I’ve never been an easy person to understand, and that certainly reflected in the few men I’d spent time with. They were different. Some of them were pretty weird. And most of them had tendencies toward narcissistic or histrionic personality disorders.
But they kept my attention because I recognized similar traits in myself.
I’d always appreciated my own sado-masochistic tendencies, which I’d superficially chalked up to wearing gladiator platforms, alcohol-induced chain smoking and listening to the same cryptic songs on repeat.
But it was more than that. I fed off of the lure of morose sex. To say that my brain wasn’t some shitty film adaptation of Liaisons Dangereuses would have been an understatement.
Don’t get me wrong. I loved. A lot. And when I loved, I loved very deeply.
I got hurt. And when I did, it was hard and unforgettable, oftentimes. But I didn’t love someone easily and I didn’t love people who were easy to love.
Unfortunately, I didn’t typically love people who were good to me. And there was an entertainment in that and a necessity to be something that was unattainable.
And I guess, to whatever extent, that’s why sociopathic sex, for me, had and has always been so memorable. So intoxicating. So addictive.
That’s why I’ve put up with a relationship so long after it had died. After emotional abuse. And even when I knew that it wasn’t good for me.
And that’s quite possibly why I did the same thing over and over again.
Why I was hanging outside this crappy restaurant, biting on the remaining bits of fried food that stuck to my teeth and checking my phone every few seconds just in case your train wasn’t bombed and you just fell down the stairs tying your shoes getting off the L.
And yes. It was a turn-on to an extent. I don’t know why. It just was.
And why I’d quite possibly do the same thing again next week if we agreed on a similar arrangement.
Because I’ve always been drawn to the glitter and sparkles of unforgettable experiences that lasted a few hours when you were lucky, but that stay fixated in your head for the rest of your life and beyond.
The turn on of unavailable orgasms and assholes. To an extent. More times than I’d like to say. But then again, to the extent that it also gets old.
Sometimes I got tired of pretending. I’d get tired of the games.
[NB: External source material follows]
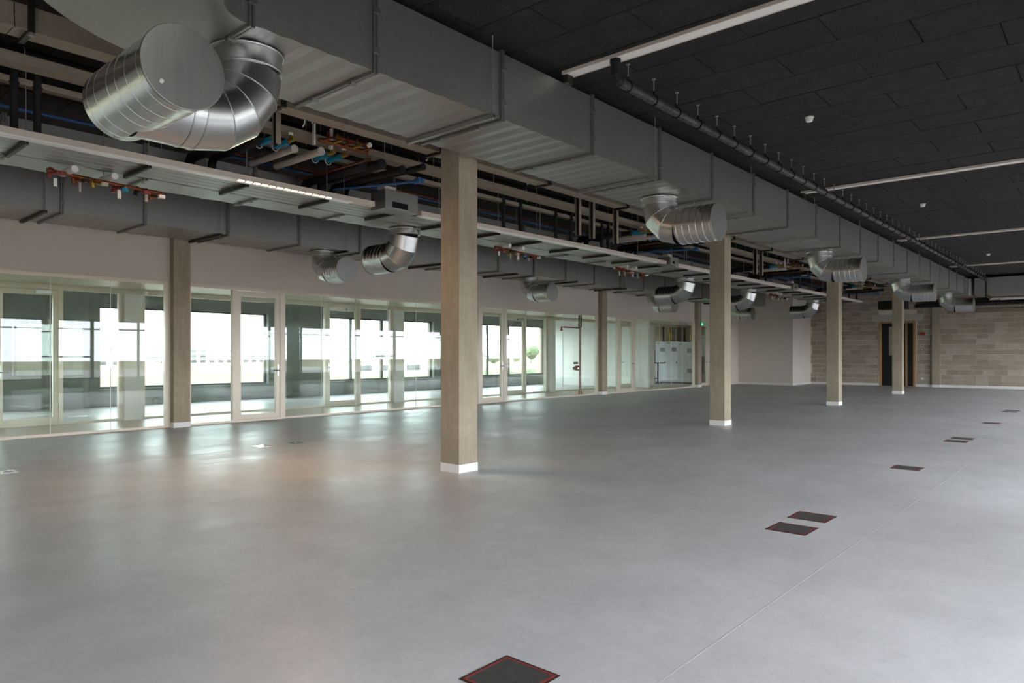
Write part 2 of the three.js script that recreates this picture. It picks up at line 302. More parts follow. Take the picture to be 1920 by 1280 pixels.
// ---------------------------------------------------------------- glazed partitions (structure): bays of panes, posts and doors
let doorNo = 0, trimNo = 0;
function glazedDoor(x, a, b, top, hingeFar, handle = true, closer = true) {
  const g = structureGroup('door_' + (++doorNo), [x, 0, a]);
  const s = 0.09, y0 = 0.05, t = 0.035;
  part(g, 'door_frame', [box(x - t, x + t, y0, top - 0.01, a, a + s), box(x - t, x + t, y0, top - 0.01, b - s, b), box(x - t, x + t, y0, y0 + 0.1, a + s, b - s), box(x - t, x + t, top - 0.11, top - 0.01, a + s, b - s)], M.frame);
  part(g, 'pane', box(x - 0.005, x + 0.005, y0 + 0.1, top - 0.11, a + s, b - s), M.glass);
  const hd = hingeFar ? a + 0.045 : b - 0.045, sg = hingeFar ? 1 : -1;
  if (handle) {
    const h = part(g, 'handle_plate', box(x + t, x + t + 0.008, 0.93, 1.17, hd - 0.018, hd + 0.018), M.steel);
    part(h, 'door_handle', [bar([x + t, 1.05, hd], [x + t + 0.055, 1.05, hd], 0.01), bar([x + t + 0.05, 1.05, hd], [x + t + 0.05, 1.05, hd + sg * 0.13], 0.01)], M.darkSteel);
  }
  if (closer) part(g, 'door_closer', box(x + t, x + t + 0.05, top - 0.09, top - 0.03, (hingeFar ? b - 0.4 : a + 0.12), (hingeFar ? b - 0.12 : a + 0.4)), M.steel);
  for (const y of [0.35, 1.4, top - 0.35]) part(g, 'hinge', bar([x + t + 0.008, y - 0.06, hingeFar ? b + 0.005 : a - 0.005], [x + t + 0.008, y + 0.06, hingeFar ? b + 0.005 : a - 0.005], 0.011), M.steel);
  return g;
}
function post(x, a, b, top, w = 0.05) { const m = structure('trim_' + (++trimNo), [box(x - w, x + w, 0.04, top, a, b)], M.frame); return m; }
function paneRow(x, joints, y0, y1) { // frameless panes butted together with thin open joints
  const g = structureGroup('window_' + (++winNo), [x, y0, joints[0]]);
  for (let i = 0; i + 1 < joints.length; i++) part(g, 'pane', box(x - 0.006, x + 0.006, y0, y1, joints[i] + 0.004, joints[i + 1] - 0.004), M.glass);
  for (let i = 1; i + 1 < joints.length; i++) part(g, 'joint_strip', box(x - 0.007, x + 0.007, y0, y1, joints[i] - 0.004, joints[i] + 0.004), std({ roughness: 0.4, color: 0xe8ece2 }));
  return g;
}
const HT = 2.76; // head
structure('trim_head', [box(XG - 0.06, XG + 0.045, HT - 0.055, HT + 0.012, DN, 31.8)], M.frame);
structure('trim_sill', [box(XG - 0.05, XG + 0.04, 0, 0.045, DN, 27.4)], M.frame);
structure('trim_rear_head', [box(XB - 0.05, XB + 0.05, 2.66, 2.76, DN, 31.2)], M.frame);
structure('trim_rear_sill', [box(XB - 0.05, XB + 0.05, 0, 0.05, DN, 27.2)], M.frame);
for (let k = -2; k < 4; k++) {
  const c0 = COL(k) + CW, c1 = COL(k + 1); // clear bay between two columns
  const a = c0 + 0.02, b = c1 - 0.02;
  if (k >= -1) {
    post(XG, a - 0.02, a + 0.06, HT - 0.055); post(XG, b - 0.07, b + 0.02, HT - 0.055);
    const p1 = COL(k) + 1.24, p2 = COL(k) + 2.32;
    post(XG, p1, p1 + 0.09, HT - 0.055); post(XG, p2 - 0.02, p2 + 0.1, HT - 0.055);
    paneRow(XG, [a + 0.06, p1], 0.045, HT - 0.055);
    glazedDoor(XG, p1 + 0.09, p2 - 0.02, HT - 0.06, false, true, false);
    const s0 = p2 + 0.1, s1 = b - 0.07, js = []; for (let i = 0; i <= 5; i++) js.push(s0 + (s1 - s0) * i / 5);
    paneRow(XG, js, 0.045, HT - 0.055);
  }
  // rear partition: pier at the column line, a long pane, a door, a pane
  const q = COL(k) - 0.05;
  if (k < 3 || k === 3) {
    const dd = COL(k) + 4.9 - 0.1 * Math.max(0, k);
    structure('trim_' + (++trimNo), [box(XB - 0.14, XB + 0.14, 0, 2.66, q, q + 0.36)], M.white);
    if (dd + 1.2 < 25 || k === -2) {
      post(XB, q + 0.36, q + 0.44, 2.66); post(XB, dd, dd + 0.07, 2.66); post(XB, dd + 1.07, dd + 1.15, 2.66); post(XB, COL(k + 1) - 0.13, COL(k + 1) - 0.05, 2.66);
      paneRow(XB, [q + 0.44, dd], 0.05, 2.66);
      glazedDoor(XB, dd + 0.07, dd + 1.07, 2.66, true, true, true);
      paneRow(XB, [dd + 1.15, COL(k + 1) - 0.13], 0.05, 2.66);
    } else if (k === 2) { // last rear bay: mostly in front of the white cross wall
      for (const z of [24.9, 26.05]) post(XB, z, z + 0.09, 2.66);
      post(XB, 27.2, 27.34, 2.66);
      paneRow(XB, [q + 0.36, 24.9], 0.05, 2.66); glazedDoor(XB, 25.0, 26.05, 2.66, true, true, false); paneRow(XB, [26.14, 27.2], 0.05, 2.66);
    }
  }
}
{ // last front bay: framed double door under the exit sign, solid wall beside it
  post(XG, 27.66, 27.74, HT - 0.055);
  glazedDoor(XG, 27.74, 28.5, HT - 0.06, false, true, false);
  post(XG, 28.5, 28.58, HT - 0.055);
  glazedDoor(XG, 28.58, 29.4, HT - 0.06, true, true, false);
  post(XG, 29.4, 29.48, HT - 0.055);
  structure('wall_left_far', [box(XG - 0.2, XG + 0.03, 0, HT, 29.48, 31.8)], M.whiteWall);
  structure('wall_corridor_end', [box(-20.4, XG - 0.2, 0, 3.3, 31.2, 31.4)], M.block[1]);
}

// ---------------------------------------------------------------- columns
const ordinal = ['nearest', 'second', 'third', 'fourth', 'fifth', 'sixth', 'seventh', 'eighth'];
function column(x1, d0, y1, label, group, half) {
  const t = thing('concrete_column', label, 'column', [x1 - CW / 2, 0, d0 + CW / 2], group);
  const d1 = half ? DF + 0.01 : d0 + CW;
  part(t, 'shaft', box(x1 - CW, x1, 0.1, y1, d0, d1, 0.008), M.column);
  part(t, 'plinth', box(x1 - CW - 0.004, x1 + 0.004, 0, 0.1, d0 - 0.004, half ? d1 : d1 + 0.004, 0.003), M.plinth);
  return t;
}
for (let k = 0; k < 4; k++) column(-5.84, COL(k), H.ceil + 0.004, ordinal[k] + ' of the four free-standing square concrete columns beside the large duct', 'free-standing concrete columns');
column(-5.84, DF - 0.13, H.ceil + 0.004, 'shallow concrete column built against the far blockwork wall right of the door', undefined, true);
for (let k = 0; k < 4; k++) column(-13.5, COL(k), H.ceil + 0.004, ordinal[k] + ' of the square concrete columns standing against the glazed partition', 'concrete columns along the glazed partition');

// ---------------------------------------------------------------- rectangular ducts
function ribbed(x0, x1, y0, y1, d0, d1, n) { // closed sheet-metal section whose underside is cross-folded
  const s = new THREE.Shape(); s.moveTo(d0, y1); s.lineTo(d0, y0); const p = (d1 - d0) / n;
  for (let i = 0; i < n; i++) { const a = d0 + i * p; s.lineTo(a + p * 0.5, y0 + 0.009); s.lineTo(a + p, y0); }
  s.lineTo(d1, y1); s.lineTo(d0, y1);
  const g = new THREE.ExtrudeGeometry(s, { depth: x1 - x0, bevelEnabled: false, curveSegments: 1 });
  g.rotateY(Math.PI / 2); g.translate(x0, 0, 0); return metreUV(plain(g));
}
function flange(x0, x1, y0, y1, d, out = 0.03) { // two folded rails back to back with clips
  const gs = [];
  for (const [a, b] of [[d - 0.022, d - 0.003], [d + 0.003, d + 0.022]]) gs.push(box(x0 - out, x1 + out, y0 - out, y0, a, b), box(x0 - out, x1 + out, y1, y1 + out, a, b), box(x0 - out, x0, y0, y1, a, b), box(x1, x1 + out, y0, y1, a, b));
  for (const f of [0.25, 0.75]) { gs.push(box(x1 + out - 0.012, x1 + out + 0.014, y0 + (y1 - y0) * f - 0.02, y0 + (y1 - y0) * f + 0.02, d - 0.03, d + 0.03)); gs.push(box(x0 + (x1 - x0) * f - 0.02, x0 + (x1 - x0) * f + 0.02, y0 - out - 0.014, y0 - out + 0.012, d - 0.03, d + 0.03)); }
  return gs;
}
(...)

I get tired of pretending that it doesn’t hurt when it does. I get tired of concealing my feelings so the monotony of the game can go on longer. And I get tired of accepting that this is just the way the world works; that feelings can be thrown away like garbage. That we all should just get drunk and laugh and mutter that “life’s a bitch,” when our partners run away.
I say to myself, so often, “I’m not doing that anymore. I’m not pretending.”
But here I am. Again. Waiting for you long after our date ended and long after entering a relationship that never really had the wings to get off the ground.
Why am I still waiting? Fuck. I don’t really know. Or do I?